Farage’s Eurosceptic bloc in the European Parliament is called Europe of Freedom and Direct Democracy (EFDD). Of the 48 members of the European Parliament registered with EFDD, more than half are UKIP members, but European parliamentary groups are required to have at least 25 MEPs from seven different countries to maintain funding.

Far-right Polish MEP Robert Iwaszkiewicz 'saved' Nigel Farage's bloc in the European Parliament. (Łukasz 'Toldo' Cichy, CC-BY-SA)
Far-right Polish MEP Robert Iwaszkiewicz ‘saved’ Nigel Farage’s bloc in the European Parliament. (Łukasz ‘Toldo’ Cichy, CC-BY-SA)

When a Latvian member of the EFDD resigned in late October, Farage stood to lose about £1 million ($1.56 million) a year in funding.

To save his bloc, Farage signed an alliance with the Polish Congress of the New Right, a party which even France’s Front National leader Marine Le Pen has rejected as too extreme. Congress of the New Right founder Janusz Korwin-Mikke has been widely quoted in the media for saying that “Adolf Hitler was probably not aware that Jews were being exterminated.”

The deal, approved by Korwin-Mikke, allowed Polish Congress MEP Robert Iwaszkiewicz to replace the Latvian and thus permit Farage to continue claiming the EU funds.

Post-alliance, a triumphant Farage stated, “EU Federalists will be sitting in a corner somewhere slowly rocking, muttering the words ‘please make the Eurosceptics go away’ over and over.”

In an October interview with the Jewish Chronicle, Korwin-Mikke spoke of a “Holocaust industry.” He said: “If someone tries to get property which doesn’t belong directly to him, he should not get it. We are against returning property that belonged to one Jew, to another Jew. It is a Holocaust industry.”

UK Independence Party (UKIP) leader Nigel Farage (R) smiles after signing a copy of his book for a supporter in Basildon in Essex, east of London, on May 23, 2014, as results continue to come in from local council elections in Britain. (photo credit: Ben Stansall/AFP)
UK Independence Party (UKIP) leader Nigel Farage (R) after signing a copy of his book for a supporter in Basildon in Essex, east of London, on May 23, 2014. (photo credit: Ben Stansall/AFP)

“Jews are very talented people and therefore are our worst enemies because they are talented Communists. That is why the Poles have a specific image of Jews. They don’t know the real Jews, only the Communist ones who stayed here,” said Korwin-Mikke.

Janusz Korwin-Mikke (photo credit: Mohylek / Wikipedia)
Janusz Korwin-Mikke (photo credit: Mohylek / Wikipedia)

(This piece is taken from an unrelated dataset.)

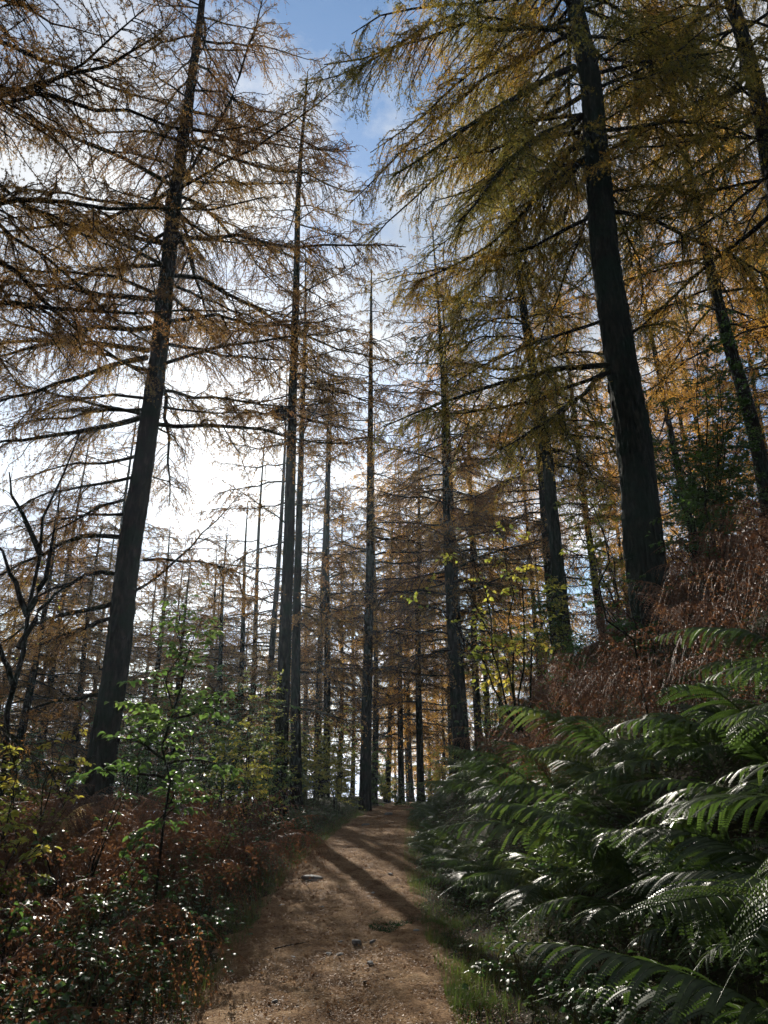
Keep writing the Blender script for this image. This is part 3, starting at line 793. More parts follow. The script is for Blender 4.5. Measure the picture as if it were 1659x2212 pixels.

In reaction to Korwin-Mikke’s statements, Rafal Pankowski, an executive member of the Polish anti-racist group Never Again, told the Guardian, “The Congress of the New Right’s leaders and leading members have often used anti-Semitic stereotypes in their discourse and used the phrase ‘Jewish Communism’ many times in speeches and articles.”

Farage’s new member, Iwaszkiewicz, has not sought to distance himself from or repudiate his party leader’s views.

Unsurprisingly, the Farage-Iwaszkiewicz alliance doesn’t sit well with British Jewry.

‘For UKIP to choose such a figure as Robert Iwaskiewicz as a bedfellow – apparently for money – is beyond belief’

Britain’s Jewish Leadership Council, a charitable umbrella organization, recently held talks with one of UKIP’s two ex-Conservative MPs, Douglas Carswell, who assured the JLC that his support for Israel remained strong even though he now sits in the House of Commons with UKIP. But the Board of Deputies of British Jews, elected representatives from UK Jewish communities, refused to join the talks in protest at UKIP’s continuing association with the Polish party.

“For UKIP to choose such a figure as Robert Iwaskiewicz as a bedfellow – apparently for money – is beyond belief. Nigel Farage has some very serious questions to answer, he has placed in issue the credibility of UKIP,” Board of Deputies vice-president Jonathan Arkush told the Jewish Chronicle.